Unlängst hörte ich einen sehr anregenden Vortrag über die Bedeutung der Geisteswissenschaften für die Demokratie. In diesem Zusammenhang kam der Referent auch auf das seiner Meinung nach bedauerliche Phänomen der „Ökonomisierung der Sprache“ zu sprechen. Ein Beispiel für diesen Trend sei etwa die da und dort schon artikulierte Zumutung an die Professoren, ihre Studenten an der Uni als „Kunden“ einzustufen. Die Universitätsleitungen wiederum sollten nach der gleichen Logik die Professoren ebenfalls als „Kunden“ betrachten.
Solche sprachlichen Verschiebungen wiederspiegeln den sehr viel akuter gewordenen Wettbewerb unter den Universitäten, der wiederum viel mit finanziellen - also ökonomischen - Ressourcen und Interessen zu tun hat.
Konsequenterweise müssten gemäss diesen Denkmustern dann ja auch die Kirchen und religiösen Gemeinschaften ihre Mitglieder als „Kunden“ titulieren.
Diese Art von sprachlicher Ökonomisierung, also die Ausbreitung von marktwirtschaftlichem Jargon in gesellschaftliche Bereiche, in denen bisher nicht-ökonomische Prinzipien eine dominantere Rolle spielten, kann man als eine gewisse geistige Verarmung oder Verengung bewerten. Denn eine vitale Gesellschaft zeichnet sich durch eine Vielfalt von Denkweisen und Perspektiven aus. Diese Vielfalt erscheint zumindest gefährdet, wenn die Sprachentwicklung signalisiert, dass die ökonomische Betrachtungsweise überall die Hauptrolle spielt und anderen Kriterien wie gemeinschaftlicher Nutzen oder geistig-ethische Rangordnungen nur noch sekundäre Bedeutung zugemessen wird.

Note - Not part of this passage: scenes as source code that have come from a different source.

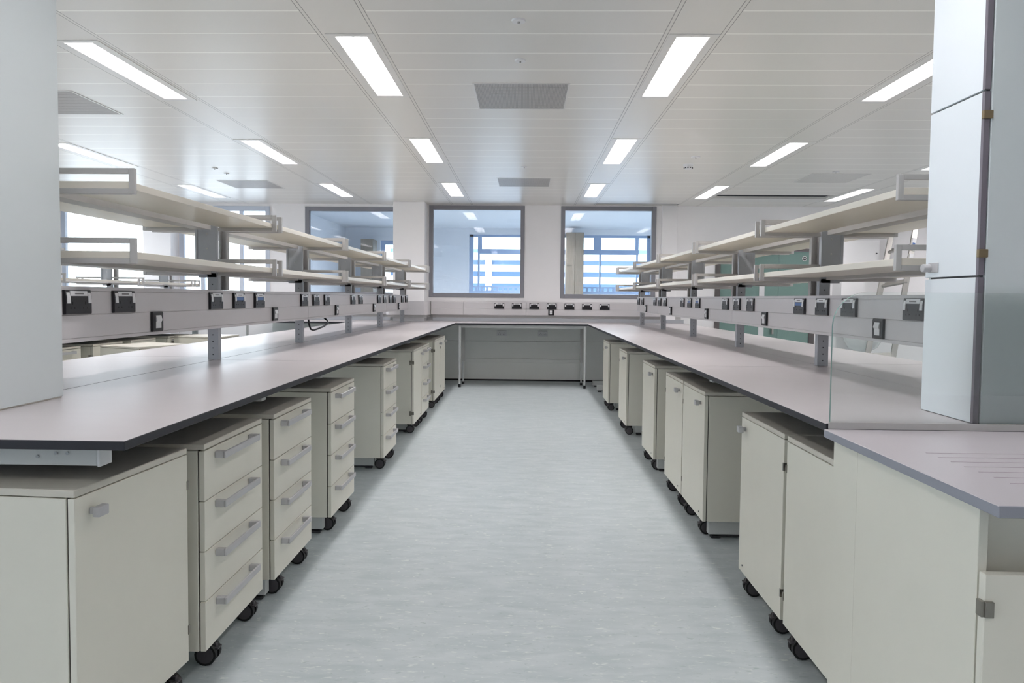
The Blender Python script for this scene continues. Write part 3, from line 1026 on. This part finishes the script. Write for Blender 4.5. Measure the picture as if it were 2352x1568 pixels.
# second island and its aisle
put(pd, -4.075, 5.955, False, 'four-drawer unit under the island beyond the left bench, seen at the left glass column')
put(pcN, -4.075, 6.640, False, 'cupboard under the island beyond the left bench, behind the turned loose cupboard')
put(pcN, -4.085, 7.310, False, 'cupboard under the island beyond the left bench, in the middle of the row')
put(pd, -4.085, 8.090, False, 'drawer unit under the island beyond the left bench, farthest of the row')
put(pcN, -3.96, 6.56, False, 'loose cream cupboard standing askew in the aisle beyond the left bench', rot=-math.pi / 2 - math.radians(22))
put(pd, -3.485, 8.14, False, 'loose cream drawer unit standing out in the aisle beyond the left bench')

# ------------------------------------------------------------------ service columns of back-painted glass
def column(label, x0, x1, y0, y1, left):
    t = thing('service_column', label, 'column', ((x0 + x1) / 2, (y0 + y1) / 2, .9))
    g = .003
    MB().box(x0 + .012, x1 - .012, y0 + .012, y1 - .012, .90, CZ).build('core', M_dgrey if not left else M_colglass, t)
    xi = x0 if not left else x1 - .012
    for a, b in ((.902, 1.329), (1.335, 1.862), (1.868, CZ)):
        if left: continue
        MB().box(xi, xi + .012, y0 + .012, y1, a, b).build('side_panel', M_backglass, t, bevel=.001, seg=1)
    if left:
        MB().box(xi, xi + .012, y0 + .012, y1, .905, CZ).build('side_panel', M_colglass, t, bevel=.001, seg=1)
        MB().box(xi, xi + .006, y0 + .012, y1, .90, .905).build('base_trim', M_shelf, t)
        MB().box(x0, x1, y0, y0 + .012, .90, CZ).build('front_panel', M_colglass, t)
        MB().box(x0, x1 - .013, y1 - .012, y1, .90, CZ).build('rear_panel', M_colglass, t)
    else:
        for a, b in ((.902, 1.329), (1.335, 1.862), (1.868, CZ)):
            MB().box(x0, x0 + .016, y0, y0 + .012, a, b).build('corner_trim', M_coltrim, t)
        MB().box(x0 + .019, x1, y0 - .004, y0 + .010, .902, CZ).build('front_panel', M_colglass, t, bevel=.001, seg=1)
        MB().box(x0 + .013, x1, y1 - .012, y1, .90, CZ).build('rear_panel', M_colglass, t)
        for z in (1.795, 1.398):
            MB().box(x0 - .006, x0 + .022, y0 - .008, y0 + .004, z - .012, z + .012).build('hinge', M_brass, t, bevel=.002)
        MB().cyl((x0 - .014, y1 - .03, 1.365), 'x', .013, .028, 16).box(x0 - .004, x0 + .0, y1 - .075, y1 - .02, 1.350, 1.382).build('clamp', M_handle, t, bevel=.002)
column('pale blue-green glass-clad column at the left edge, standing on the left bench', -2.25, -1.585, 2.06, 2.410, True)
column('pale blue glass-clad column with grey corner strip at the right, on the right bench', 1.314, 2.30, 2.110, 2.385, False)

# ------------------------------------------------------------------ clear glass screen
t = thing('glass_screen', 'clear frameless glass screen with rounded corner standing at the near end of the right bench', 'glass screen', (1.6, 2.09, .9))
gx0, gx1, gz0, gz1, rr_ = .892, 2.35, .9012, 1.283, .10
pts = [(gx0, gz0), (gx1, gz0), (gx1, gz1)]
for i in range(0, 9):
    a = math.pi / 2 + (math.pi / 2) * i / 8
    pts.append((gx0 + rr_ + rr_ * math.cos(a), gz1 - rr_ + rr_ * math.sin(a)))
m = MB().prism(pts, 'y', 2.088, 2.096, 1, cap=0)
m.build('glass_pane', [M_tealglass, M_glassedge], t)
MB().box(.885, 2.35, 2.0775, 2.084, .886, .905).build('bottom_seal', M_steel, t)

# ------------------------------------------------------------------ sink bench end at the lower right
t = thing('sink_bench', 'white-sided bench end at the lower right with grey-edged drainer top', 'bench', (1.6, 1.7, 0))
xs0, ys0, ys1 = .870, 1.311, 2.077
m = MB().box(xs0, 2.60, ys0, ys1, .862, .885, 1, 0)
m.build('drainer_top', [M_sinktop, M_sinkedge], t, bevel=.0015, seg=1)
m = MB()
for i in range(8):
    m.box(.99 + .002 * i, 2.2, 1.767 - i * .048 - .0012, 1.767 - i * .048 + .0012, .8848, .8856)
m.build('drainer_grooves', M_groove, t)
MB().box(.900, .918, 1.93, 2.077, 0, .862).build('end_panel', M_cream, t, bevel=.001, seg=1)
MB().box(.899, .918, 1.412, 1.927, 0, .862).build('end_panel', M_cream, t, bevel=.001, seg=1)
MB().box(.919, 2.60, 1.445, 2.025, .05, .862).build('carcass', M_cream, t)
dr = MB().box(.900, 1.40, 1.388, 1.408, .06, .728).build('door', M_cream, t, bevel=.0015, seg=1)
MB().box(.8985, .915, 1.380, 1.388, .645, .676).box(.892, .9005, 1.384, 1.402, .645, .676).build('hinge', M_nickel, dr, bevel=.001)
MB().box(1.404, 1.90, 1.388, 1.408, .06, .728).build('door', M_cream, t, bevel=.0015, seg=1)

# ------------------------------------------------------------------ right background: open white door, stepladder, basin
t = thing('wall_cupboard', 'tall white wall cupboard in the right background above the wash basin', 'cupboard', (4.85, 10.6, 1.0))
MB().box(4.60, 5.13, 10.55, 10.829, 1.0, 2.14).build('carcass', M_wall, t, bevel=.002)
d_ = MB().box(4.60, 5.13, 10.528, 10.547, 1.0, 2.14).build('door', M_wall, t, bevel=.002)
MB().cyl((5.09, 10.52, 1.95), 'y', .008, .016, 10).build('door_stop', M_dgrey, d_)
MB().cyl((5.06, 10.52, 1.72), 'y', .008, .016, 10).build('lock', M_dgrey, d_)

t = thing('stepladder', 'aluminium stepladder leaning at the right background beside the glass column', 'ladder', (5.2, 10.1, 0))
def bar(m, p, q, w, dpt, mi=0):
    p, q = Vector(p), Vector(q)
    dr_ = (q - p).normalized()
    a = Vector((1, 0, 0)); a = (a - dr_ * a.dot(dr_)).normalized(); b = dr_.cross(a)
    k = len(m.v)
    for c in (p, q):
        for s, u in ((-1, -1), (1, -1), (1, 1), (-1, 1)):
            m.v.append(tuple(c + a * (s * w / 2) + b * (u * dpt / 2)))
    m.f += [(k, k + 1, k + 2, k + 3), (k + 4, k + 7, k + 6, k + 5)] + [(k + i, k + 4 + i, k + 4 + (i + 1) % 4, k + (i + 1) % 4) for i in range(4)]
    m.m += [mi] * 6
LAD = [((4.68, 10.0, .05), (5.30, 10.55, 2.20)), ((5.02, 9.95, .05), (5.62, 10.5, 2.30))]
for p, q in LAD:
    m = MB(); bar(m, p, q, .075, .03); m.build('stile', M_alu, t, bevel=.003)
    m = MB(); bar(m, (p[0], p[1], 0.0), (p[0] + .02, p[1] + .02, .07), .085, .04); m.build('foot', M_red, t)
for i in range(8):
    f = .09 + .115 * i
    a = [LAD[0][0][j] + (LAD[0][1][j] - LAD[0][0][j]) * f for j in range(3)]
    b = [LAD[1][0][j] + (LAD[1][1][j] - LAD[1][0][j]) * f for j in range(3)]
    m = MB(); bar(m, a, b, .03, .07); m.build('tread', M_alu, t)
m = MB()
p, q = Vector(LAD[1][0]), Vector(LAD[1][1])
for f0, f1, mi in ((.76, .84, 0), (.86, .94, 0)):
    a = p.lerp(q, f0) + Vector((.0, -.02, 0)); b = p.lerp(q, f1) + Vector((.0, -.02, 0))
    bar(m, a, b, .055, .012, mi)
    a2 = p.lerp(q, f0 + .02) + Vector((0, -.030, 0)); b2 = p.lerp(q, f0 + .05) + Vector((0, -.030, 0))
    bar(m, a2, b2, .035, .006, 1)
m.build('safety_sticker', [M_white, M_blue], t)
m = MB(); bar(m, p.lerp(q, .30) + Vector((0, -.02, 0)), p.lerp(q, .33) + Vector((0, -.02, 0)), .07, .014); m.build('red_clip', M_red, t)

t = thing('wash_basin', 'white wall-hung wash basin low behind the right bench', 'basin', (4.98, 10.6, .5))
prof = [(.03, .52), (.12, .535), (.20, .58), (.255, .68), (.27, .80), (.275, .84), (.25, .84), (.23, .79), (.17, .66), (.05, .62)]
n = 28
m = MB()
for r, z in prof:
    for i in range(n):
        a = 2 * math.pi * i / n
        m.v.append((4.93 + r * math.cos(a), 10.54 + r * .9 * math.sin(a), z))
for j in range(len(prof) - 1):
    for i in range(n):
        k = (i + 1) % n
        m.f.append((j * n + i, j * n + k, (j + 1) * n + k, (j + 1) * n + i)); m.m.append(0)
m.f.append(tuple(reversed(range(n)))); m.m.append(0)
m.f.append(tuple((len(prof) - 1) * n + i for i in range(n))); m.m.append(0)
m.build('bowl', M_ceramic, t, smooth=True)
MB().tube([(4.93, 10.80, .95), (4.93, 10.72, 1.0), (4.93, 10.62, .98), (4.93, 10.58, .93)], .012).cyl((4.93, 10.80, .95), 'y', .025, .04, 14).build('tap', M_nickel, t, smooth=True)

print('objects', len(bpy.data.objects))
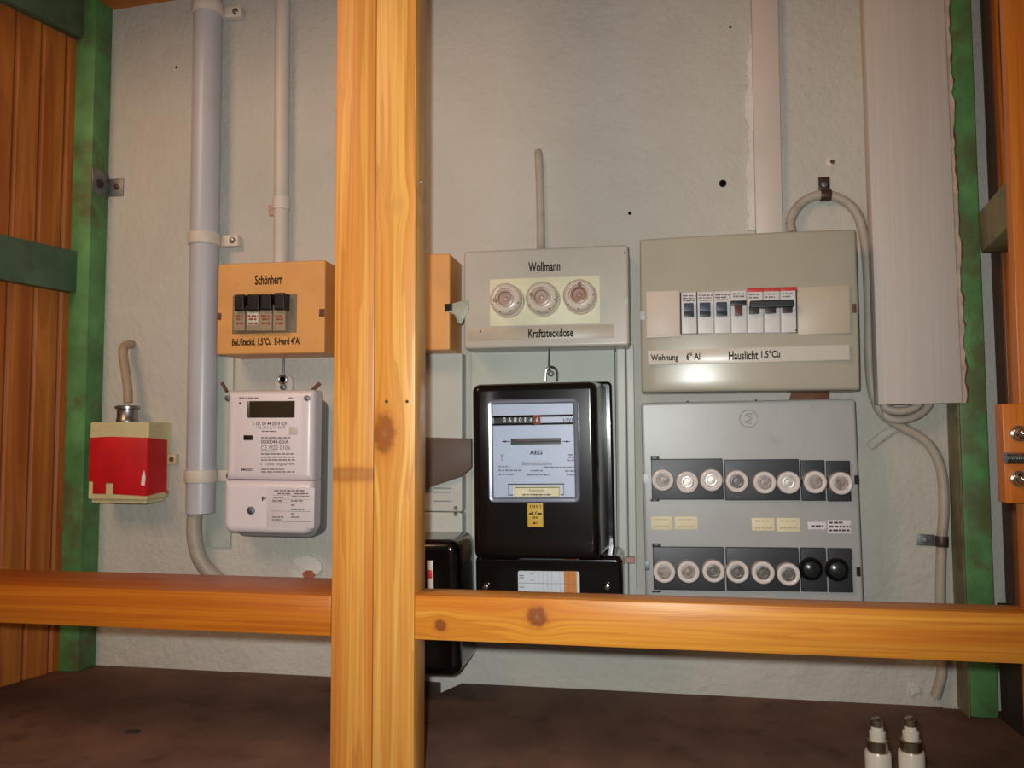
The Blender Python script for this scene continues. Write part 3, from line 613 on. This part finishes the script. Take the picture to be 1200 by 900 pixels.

Die Ökonomisierung der Sprache widerspiegelt sich nach einem Befund in der „Süddeutschen Zeitung“ auch in den rund 5000 neuen Wörtern, die in der neuesten Auflage des Dudens - erschienen im Sommer dieses Jahres - gegenüber der vorhergehenden Ausgabe von 2009 berücksichtigt worden sind. Ein grosser Teil dieser frischen Wörter haben laut diesem Bericht einen ökonomischen Hintergrund. Beispiele, die für diese These sprechen, sind die neu im Duden aufgeführten Wörter Eurobonds, Schuldenbremse, Fiskalpakt, Euro-Rettungsschirm.
Neben der Ökonomisierung sind den Verschiebungen des Wortschatzes aber auch andere gesellschaftliche Trends auszumachen. Zum Beispiel der ausgeprägte – und in öffentlichen Verkehrsmitteln deutlich hörbare - Hang unter jüngeren Frauen und Mädchen, von Fäkalwörtern wie „Scheisse“ und „Seich“ ungeniert Gebrauch zu machen. Dieses Phänomen ist auch der deutschen Publizistin Hannelore Schlaffer aufgefallen, die dazu eine Kolumne in der NZZ geschrieben hat. Was die Autorin nicht explizit erwähnt: Dieser Fäkaljargon ist unter männlichen Jugendlichen (und weit darüber hinaus) seit eh und je weit verbreitet. Sollte die Adaption dieses sprachlichen Vulgärbereichs durch junge Frauen also in erster Linie eine Folge des hehren Kampfes um die Gleichstellung der Geschlechter sein?